▶ **Exercise details**
The entries below should be transcribed in their entirety, exactly as written.

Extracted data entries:
========

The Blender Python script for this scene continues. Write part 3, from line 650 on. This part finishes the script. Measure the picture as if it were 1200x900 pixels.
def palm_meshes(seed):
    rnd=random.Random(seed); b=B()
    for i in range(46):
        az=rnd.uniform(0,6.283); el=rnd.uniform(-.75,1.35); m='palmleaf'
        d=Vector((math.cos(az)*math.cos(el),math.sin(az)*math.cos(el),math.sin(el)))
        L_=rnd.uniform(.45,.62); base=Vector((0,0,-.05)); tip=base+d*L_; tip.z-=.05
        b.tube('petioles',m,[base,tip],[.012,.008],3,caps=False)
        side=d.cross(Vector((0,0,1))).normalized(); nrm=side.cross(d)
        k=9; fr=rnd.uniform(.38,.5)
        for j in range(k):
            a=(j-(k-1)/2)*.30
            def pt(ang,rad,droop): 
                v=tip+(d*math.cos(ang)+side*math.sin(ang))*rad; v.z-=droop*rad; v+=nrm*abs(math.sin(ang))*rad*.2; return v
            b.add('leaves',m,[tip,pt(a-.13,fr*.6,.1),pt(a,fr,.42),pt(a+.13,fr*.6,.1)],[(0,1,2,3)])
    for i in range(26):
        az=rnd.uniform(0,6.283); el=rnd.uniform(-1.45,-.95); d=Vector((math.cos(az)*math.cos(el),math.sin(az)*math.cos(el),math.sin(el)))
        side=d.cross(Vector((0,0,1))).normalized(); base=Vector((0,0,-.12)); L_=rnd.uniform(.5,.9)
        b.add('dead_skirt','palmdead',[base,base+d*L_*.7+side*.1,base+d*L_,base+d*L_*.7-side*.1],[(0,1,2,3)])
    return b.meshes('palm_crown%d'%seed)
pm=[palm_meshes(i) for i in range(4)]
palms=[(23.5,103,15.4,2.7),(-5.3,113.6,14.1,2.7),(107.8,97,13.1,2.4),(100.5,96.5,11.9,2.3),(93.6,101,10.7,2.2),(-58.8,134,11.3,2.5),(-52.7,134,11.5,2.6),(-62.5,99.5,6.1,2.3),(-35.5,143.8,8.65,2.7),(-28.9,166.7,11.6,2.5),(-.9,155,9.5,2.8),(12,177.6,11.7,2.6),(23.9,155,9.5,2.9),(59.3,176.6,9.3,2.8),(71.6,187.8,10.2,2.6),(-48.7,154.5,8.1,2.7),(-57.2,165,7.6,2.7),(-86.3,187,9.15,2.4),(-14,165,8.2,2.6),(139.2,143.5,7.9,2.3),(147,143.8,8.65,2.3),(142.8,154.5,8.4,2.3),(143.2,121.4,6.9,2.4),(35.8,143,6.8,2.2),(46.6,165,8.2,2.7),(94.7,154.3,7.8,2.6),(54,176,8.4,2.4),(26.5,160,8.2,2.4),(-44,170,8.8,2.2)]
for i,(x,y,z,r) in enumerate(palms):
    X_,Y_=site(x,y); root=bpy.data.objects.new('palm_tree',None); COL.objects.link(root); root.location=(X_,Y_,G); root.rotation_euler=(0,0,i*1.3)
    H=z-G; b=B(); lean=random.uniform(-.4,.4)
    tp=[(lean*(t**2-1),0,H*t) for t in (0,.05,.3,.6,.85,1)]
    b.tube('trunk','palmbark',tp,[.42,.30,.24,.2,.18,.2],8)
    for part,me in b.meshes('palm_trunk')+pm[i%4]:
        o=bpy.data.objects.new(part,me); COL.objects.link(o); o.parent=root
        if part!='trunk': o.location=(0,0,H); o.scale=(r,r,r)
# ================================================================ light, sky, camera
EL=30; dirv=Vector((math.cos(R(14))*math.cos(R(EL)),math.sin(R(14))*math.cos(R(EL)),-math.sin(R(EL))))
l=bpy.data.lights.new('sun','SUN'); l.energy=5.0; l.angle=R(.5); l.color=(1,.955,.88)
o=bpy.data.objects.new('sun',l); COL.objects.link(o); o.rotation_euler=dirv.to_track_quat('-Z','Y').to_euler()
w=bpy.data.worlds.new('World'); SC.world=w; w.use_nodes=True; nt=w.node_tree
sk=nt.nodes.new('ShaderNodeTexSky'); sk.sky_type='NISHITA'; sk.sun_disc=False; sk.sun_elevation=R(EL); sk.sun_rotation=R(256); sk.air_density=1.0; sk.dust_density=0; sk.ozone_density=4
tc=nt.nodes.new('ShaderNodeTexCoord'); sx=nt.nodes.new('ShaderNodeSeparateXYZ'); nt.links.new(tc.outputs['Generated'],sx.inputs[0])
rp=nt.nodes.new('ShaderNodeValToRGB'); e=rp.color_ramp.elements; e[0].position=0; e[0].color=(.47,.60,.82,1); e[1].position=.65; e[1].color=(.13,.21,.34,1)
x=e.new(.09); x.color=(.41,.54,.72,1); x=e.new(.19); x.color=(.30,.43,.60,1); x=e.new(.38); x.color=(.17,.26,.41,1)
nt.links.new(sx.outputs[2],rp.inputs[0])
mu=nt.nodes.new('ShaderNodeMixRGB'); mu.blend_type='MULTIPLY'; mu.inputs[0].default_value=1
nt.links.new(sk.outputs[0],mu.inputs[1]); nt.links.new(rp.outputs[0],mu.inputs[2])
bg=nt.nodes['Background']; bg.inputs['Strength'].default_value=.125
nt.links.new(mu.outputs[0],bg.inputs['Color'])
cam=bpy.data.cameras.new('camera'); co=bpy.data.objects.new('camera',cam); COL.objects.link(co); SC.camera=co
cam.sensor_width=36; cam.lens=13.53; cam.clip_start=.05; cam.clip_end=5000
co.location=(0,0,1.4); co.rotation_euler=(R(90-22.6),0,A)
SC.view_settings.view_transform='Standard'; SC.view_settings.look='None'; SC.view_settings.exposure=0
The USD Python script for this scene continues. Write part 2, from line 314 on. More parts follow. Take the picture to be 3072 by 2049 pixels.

========

▶ **Complete output**
The Blender Python script for this scene continues. Write part 3, from line 650 on. This part finishes the script. Measure the picture as if it were 1200x900 pixels.
def palm_meshes(seed):
    rnd=random.Random(seed); b=B()
    for i in range(46):
        az=rnd.uniform(0,6.283); el=rnd.uniform(-.75,1.35); m='palmleaf'
        d=Vector((math.cos(az)*math.cos(el),math.sin(az)*math.cos(el),math.sin(el)))
        L_=rnd.uniform(.45,.62); base=Vector((0,0,-.05)); tip=base+d*L_; tip.z-=.05
        b.tube('petioles',m,[base,tip],[.012,.008],3,caps=False)
        side=d.cross(Vector((0,0,1))).normalized(); nrm=side.cross(d)
        k=9; fr=rnd.uniform(.38,.5)
        for j in range(k):
            a=(j-(k-1)/2)*.30
            def pt(ang,rad,droop): 
                v=tip+(d*math.cos(ang)+side*math.sin(ang))*rad; v.z-=droop*rad; v+=nrm*abs(math.sin(ang))*rad*.2; return v
            b.add('leaves',m,[tip,pt(a-.13,fr*.6,.1),pt(a,fr,.42),pt(a+.13,fr*.6,.1)],[(0,1,2,3)])
    for i in range(26):
        az=rnd.uniform(0,6.283); el=rnd.uniform(-1.45,-.95); d=Vector((math.cos(az)*math.cos(el),math.sin(az)*math.cos(el),math.sin(el)))
        side=d.cross(Vector((0,0,1))).normalized(); base=Vector((0,0,-.12)); L_=rnd.uniform(.5,.9)
        b.add('dead_skirt','palmdead',[base,base+d*L_*.7+side*.1,base+d*L_,base+d*L_*.7-side*.1],[(0,1,2,3)])
    return b.meshes('palm_crown%d'%seed)
pm=[palm_meshes(i) for i in range(4)]
palms=[(23.5,103,15.4,2.7),(-5.3,113.6,14.1,2.7),(107.8,97,13.1,2.4),(100.5,96.5,11.9,2.3),(93.6,101,10.7,2.2),(-58.8,134,11.3,2.5),(-52.7,134,11.5,2.6),(-62.5,99.5,6.1,2.3),(-35.5,143.8,8.65,2.7),(-28.9,166.7,11.6,2.5),(-.9,155,9.5,2.8),(12,177.6,11.7,2.6),(23.9,155,9.5,2.9),(59.3,176.6,9.3,2.8),(71.6,187.8,10.2,2.6),(-48.7,154.5,8.1,2.7),(-57.2,165,7.6,2.7),(-86.3,187,9.15,2.4),(-14,165,8.2,2.6),(139.2,143.5,7.9,2.3),(147,143.8,8.65,2.3),(142.8,154.5,8.4,2.3),(143.2,121.4,6.9,2.4),(35.8,143,6.8,2.2),(46.6,165,8.2,2.7),(94.7,154.3,7.8,2.6),(54,176,8.4,2.4),(26.5,160,8.2,2.4),(-44,170,8.8,2.2)]
for i,(x,y,z,r) in enumerate(palms):
    X_,Y_=site(x,y); root=bpy.data.objects.new('palm_tree',None); COL.objects.link(root); root.location=(X_,Y_,G); root.rotation_euler=(0,0,i*1.3)
    H=z-G; b=B(); lean=random.uniform(-.4,.4)
    tp=[(lean*(t**2-1),0,H*t) for t in (0,.05,.3,.6,.85,1)]
    b.tube('trunk','palmbark',tp,[.42,.30,.24,.2,.18,.2],8)
    for part,me in b.meshes('palm_trunk')+pm[i%4]:
        o=bpy.data.objects.new(part,me); COL.objects.link(o); o.parent=root
        if part!='trunk': o.location=(0,0,H); o.scale=(r,r,r)
# ================================================================ light, sky, camera
EL=30; dirv=Vector((math.cos(R(14))*math.cos(R(EL)),math.sin(R(14))*math.cos(R(EL)),-math.sin(R(EL))))
l=bpy.data.lights.new('sun','SUN'); l.energy=5.0; l.angle=R(.5); l.color=(1,.955,.88)
o=bpy.data.objects.new('sun',l); COL.objects.link(o); o.rotation_euler=dirv.to_track_quat('-Z','Y').to_euler()
w=bpy.data.worlds.new('World'); SC.world=w; w.use_nodes=True; nt=w.node_tree
sk=nt.nodes.new('ShaderNodeTexSky'); sk.sky_type='NISHITA'; sk.sun_disc=False; sk.sun_elevation=R(EL); sk.sun_rotation=R(256); sk.air_density=1.0; sk.dust_density=0; sk.ozone_density=4
tc=nt.nodes.new('ShaderNodeTexCoord'); sx=nt.nodes.new('ShaderNodeSeparateXYZ'); nt.links.new(tc.outputs['Generated'],sx.inputs[0])
rp=nt.nodes.new('ShaderNodeValToRGB'); e=rp.color_ramp.elements; e[0].position=0; e[0].color=(.47,.60,.82,1); e[1].position=.65; e[1].color=(.13,.21,.34,1)
x=e.new(.09); x.color=(.41,.54,.72,1); x=e.new(.19); x.color=(.30,.43,.60,1); x=e.new(.38); x.color=(.17,.26,.41,1)
nt.links.new(sx.outputs[2],rp.inputs[0])
mu=nt.nodes.new('ShaderNodeMixRGB'); mu.blend_type='MULTIPLY'; mu.inputs[0].default_value=1
nt.links.new(sk.outputs[0],mu.inputs[1]); nt.links.new(rp.outputs[0],mu.inputs[2])
bg=nt.nodes['Background']; bg.inputs['Strength'].default_value=.125
nt.links.new(mu.outputs[0],bg.inputs['Color'])
cam=bpy.data.cameras.new('camera'); co=bpy.data.objects.new('camera',cam); COL.objects.link(co); SC.camera=co
cam.sensor_width=36; cam.lens=13.53; cam.clip_start=.05; cam.clip_end=5000
co.location=(0,0,1.4); co.rotation_euler=(R(90-22.6),0,A)
SC.view_settings.view_transform='Standard'; SC.view_settings.look='None'; SC.view_settings.exposure=0
The USD Python script for this scene continues. Write part 2, from line 314 on. More parts follow. Take the picture to be 3072 by 2049 pixels.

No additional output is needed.